Path for “aaba”: \((q_0, p_0) \xrightarrow{a} (q_0, p_1) \xrightarrow{a} (q_0, p_2) \xrightarrow{b} (q_1, p_2) \xrightarrow{a} (q_2, p_2)\) ✓
Simplified automaton (after removing unreachable states):

Answer: The simplified intersection FSA accepts strings that reach both \(q_2\) in \(M_1\) and \(p_2\) in \(M_2\). A minimal accepting string is “aaba”.

4.15. Union of Two FSAs (Tutorial 4, Example 7)

Using the same \(M_1\) and \(M_2\) from Example 5 (odd-length strings and all strings), construct \(M_1 \cup M_2\).

Click to see the solution

Key Concept: Use product construction with accepting states being pairs where at least one component is accepting.

Product states and transitions are the same as for intersection:
- \(Q = \{(q_0, p_0), (q_1, p_0)\}\)
- Initial: \((q_0, p_0)\)
- Transitions:
  - \((q_0, p_0) \xrightarrow{a} (q_1, p_0)\)
  - \((q_1, p_0) \xrightarrow{a} (q_0, p_0)\)
Determine accepting states (at least one component accepting): \(F = \{(q, p) : q \in F_1 \lor p \in F_2\}\)

Since \(F_2 = \{p_0\}\) and all reachable states have \(p = p_0\), we have \(p \in F_2\) for all states.

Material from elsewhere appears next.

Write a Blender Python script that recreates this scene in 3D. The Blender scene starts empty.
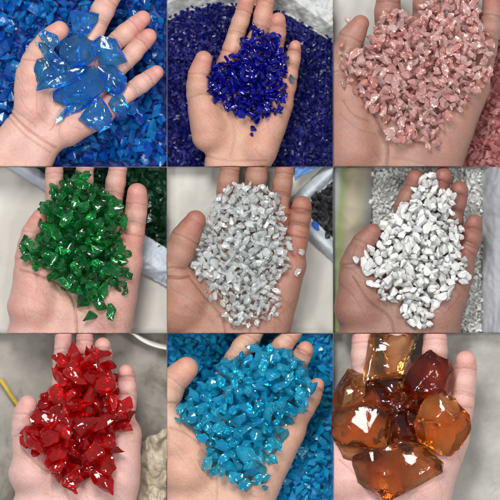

Therefore: \(F = \{(q_0, p_0), (q_1, p_0)\}\) (both states are accepting)
Result: Since the initial state \((q_0, p_0)\) is accepting, even the empty string \(\epsilon\) is accepted. In fact, every string is accepted.

Answer: \(M_1 \cup M_2\) accepts all strings over \(\{a\}\) (same as \(M_2\), since \(M_2 \subseteq M_1 \cup M_2\) and \(M_2 = \Sigma^*\)).

4.16. Difference of Two FSAs (Tutorial 4, Example 8)

Compute \(M_1 \setminus M_2\) where \(M_1\) accepts odd-length strings and \(M_2\) accepts all strings (from previous examples).

Click to see the solution

Key Concept: Accepting states are pairs where the first component is accepting and the second is NOT accepting.

Product construction (same states and transitions as before):
- \(Q = \{(q_0, p_0), (q_1, p_0)\}\)
- Initial: \((q_0, p_0)\)
Determine accepting states: \(F = \{(q, p) : q \in F_1 \land p \notin F_2\}\)
- \(F_1 = \{q_1\}\)
- \(F_2 = \{p_0\}\)
- For \((q_1, p_0)\): \(q_1 \in F_1\) ✓ but \(p_0 \in F_2\) ✗ (we need \(p_0 \notin F_2\))
- For \((q_0, p_0)\): \(q_0 \notin F_1\) ✗
- Result: \(F = \emptyset\) (no accepting states)

Answer: \(M_1 \setminus M_2 = \emptyset\) because every string in \(M_1\) is also in \(M_2\) (since \(M_2\) accepts everything).

4.17. Difference of Two FSAs (Tutorial 4, Example 9)

Compute \(M_2 \setminus M_1\) (all strings minus odd-length strings).

Click to see the solution

Accepting states: \(F = \{(q, p) : q \in F_2 \land p \notin F_1\}\)
- We need: \(p \in \{p_0\}\) AND \(q \notin \{q_1\}\)
- For \((q_0, p_0)\): \(p_0 \in F_2\) ✓ and \(q_0 \notin F_1\) ✓ → accepting
- For \((q_1, p_0)\): \(p_0 \in F_2\) ✓ but \(q_1 \in F_1\) ✗ → not accepting
- Result: \(F = \{(q_0, p_0)\}\)

Answer: \(M_2 \setminus M_1\) accepts even-length strings (including \(\epsilon\)).